• [WHAT THE TASK ASKS] Return the material word for word. Do not include the pictures.

• [GIVEN INFORMATION]
══════

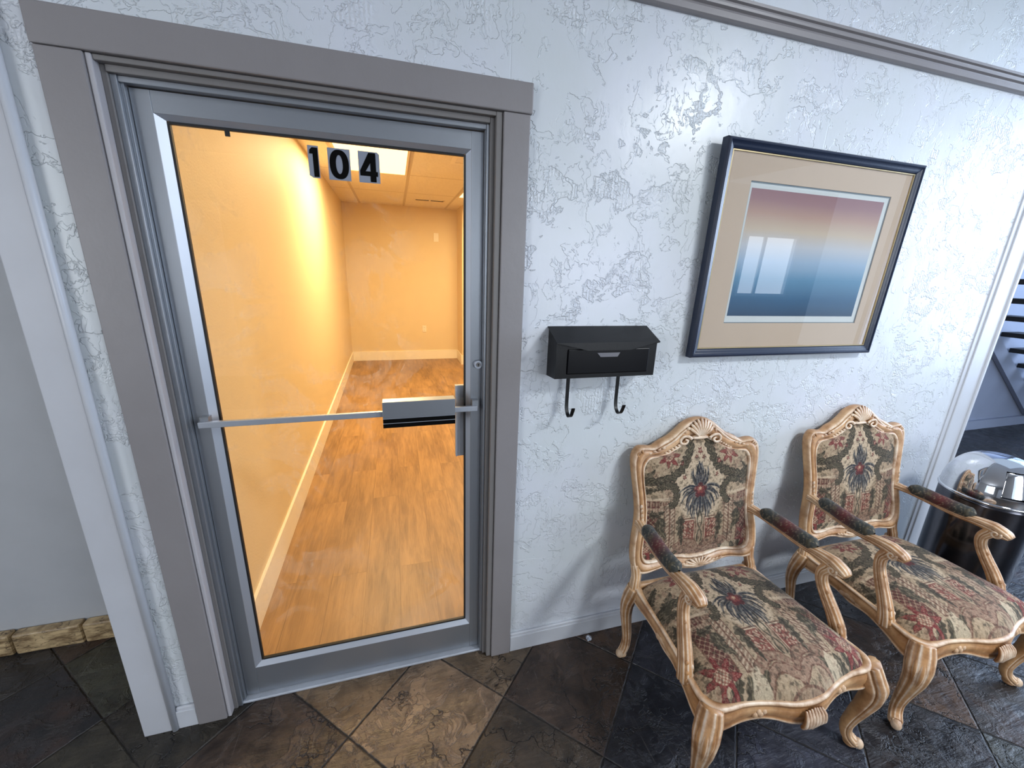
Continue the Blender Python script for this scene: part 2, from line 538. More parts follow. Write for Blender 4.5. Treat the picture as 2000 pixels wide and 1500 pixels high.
def print_mat():
    """the print: horizontal colour bands fading into each other"""
    m, nt, N, L, b = new_mat('graded colour print')
    tc = node(nt, 'ShaderNodeTexCoord')
    sp = node(nt, 'ShaderNodeSeparateXYZ')
    L.new(tc.outputs['Object'], sp.inputs[0])
    n = noise(nt, tc.outputs['Object'], 3, 2).outputs[0]
    v = mathn(nt, 'ADD', mapr(nt, sp.outputs[2], -0.227, 0.245, 0, 1, False), mathn(nt, 'MULTIPLY', mathn(nt, 'SUBTRACT', n, 0.5), 0.06))
    cr = node(nt, 'ShaderNodeValToRGB')
    stops = [(0.0, (30, 62, 92)), (0.15, (44, 92, 128)), (0.32, (92, 140, 172)), (0.46, (160, 182, 205)),
             (0.58, (198, 198, 202)), (0.70, (208, 186, 162)), (0.82, (188, 150, 132)), (0.92, (160, 118, 118)), (1.0, (148, 104, 108))]
    e = cr.color_ramp.elements
    while len(e) < len(stops):
        e.new(0.5)
    for i, (p, c) in enumerate(stops):
        e[i].position = p
        e[i].color = (*s2l(c), 1)
    L.new(v, cr.inputs[0])
    L.new(cr.outputs[0], b.inputs['Base Color'])
    b.inputs['Roughness'].default_value = 0.6
    return m


M['print'] = print_mat()
M['mat_board'] = paint('peach mat board', (212, 188, 166), 0.8, 0.1, 200, 0.2, 0, 0.03)
M['mat_bevel'] = paint('grey inner mat', (120, 132, 138), 0.7, 0.0)
M['paper'] = paint('white print paper', (222, 224, 222), 0.8, 0.0)


def steel_mat():
    m, nt, N, L, b = new_mat('mirror polished steel')
    tc = node(nt, 'ShaderNodeTexCoord')
    n = noise(nt, tc.outputs['Object'], 9, 2).outputs[0]
    b.inputs['Base Color'].default_value = (0.70, 0.71, 0.74, 1)
    b.inputs['Metallic'].default_value = 1
    L.new(mapr(nt, n, 0.3, 0.7, 0.02, 0.08), b.inputs['Roughness'])
    L.new(bump(nt, noise(nt, tc.outputs['Object'], 7, 2).outputs[0], 0.15, 0.006), b.inputs['Normal'])
    return m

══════

• [WRITTEN REPLY]
Continue the Blender Python script for this scene: part 2, from line 538. More parts follow. Write for Blender 4.5. Treat the picture as 2000 pixels wide and 1500 pixels high.
def print_mat():
    """the print: horizontal colour bands fading into each other"""
    m, nt, N, L, b = new_mat('graded colour print')
    tc = node(nt, 'ShaderNodeTexCoord')
    sp = node(nt, 'ShaderNodeSeparateXYZ')
    L.new(tc.outputs['Object'], sp.inputs[0])
    n = noise(nt, tc.outputs['Object'], 3, 2).outputs[0]
    v = mathn(nt, 'ADD', mapr(nt, sp.outputs[2], -0.227, 0.245, 0, 1, False), mathn(nt, 'MULTIPLY', mathn(nt, 'SUBTRACT', n, 0.5), 0.06))
    cr = node(nt, 'ShaderNodeValToRGB')
    stops = [(0.0, (30, 62, 92)), (0.15, (44, 92, 128)), (0.32, (92, 140, 172)), (0.46, (160, 182, 205)),
             (0.58, (198, 198, 202)), (0.70, (208, 186, 162)), (0.82, (188, 150, 132)), (0.92, (160, 118, 118)), (1.0, (148, 104, 108))]
    e = cr.color_ramp.elements
    while len(e) < len(stops):
        e.new(0.5)
    for i, (p, c) in enumerate(stops):
        e[i].position = p
        e[i].color = (*s2l(c), 1)
    L.new(v, cr.inputs[0])
    L.new(cr.outputs[0], b.inputs['Base Color'])
    b.inputs['Roughness'].default_value = 0.6
    return m


M['print'] = print_mat()
M['mat_board'] = paint('peach mat board', (212, 188, 166), 0.8, 0.1, 200, 0.2, 0, 0.03)
M['mat_bevel'] = paint('grey inner mat', (120, 132, 138), 0.7, 0.0)
M['paper'] = paint('white print paper', (222, 224, 222), 0.8, 0.0)


def steel_mat():
    m, nt, N, L, b = new_mat('mirror polished steel')
    tc = node(nt, 'ShaderNodeTexCoord')
    n = noise(nt, tc.outputs['Object'], 9, 2).outputs[0]
    b.inputs['Base Color'].default_value = (0.70, 0.71, 0.74, 1)
    b.inputs['Metallic'].default_value = 1
    L.new(mapr(nt, n, 0.3, 0.7, 0.02, 0.08), b.inputs['Roughness'])
    L.new(bump(nt, noise(nt, tc.outputs['Object'], 7, 2).outputs[0], 0.15, 0.006), b.inputs['Normal'])
    return m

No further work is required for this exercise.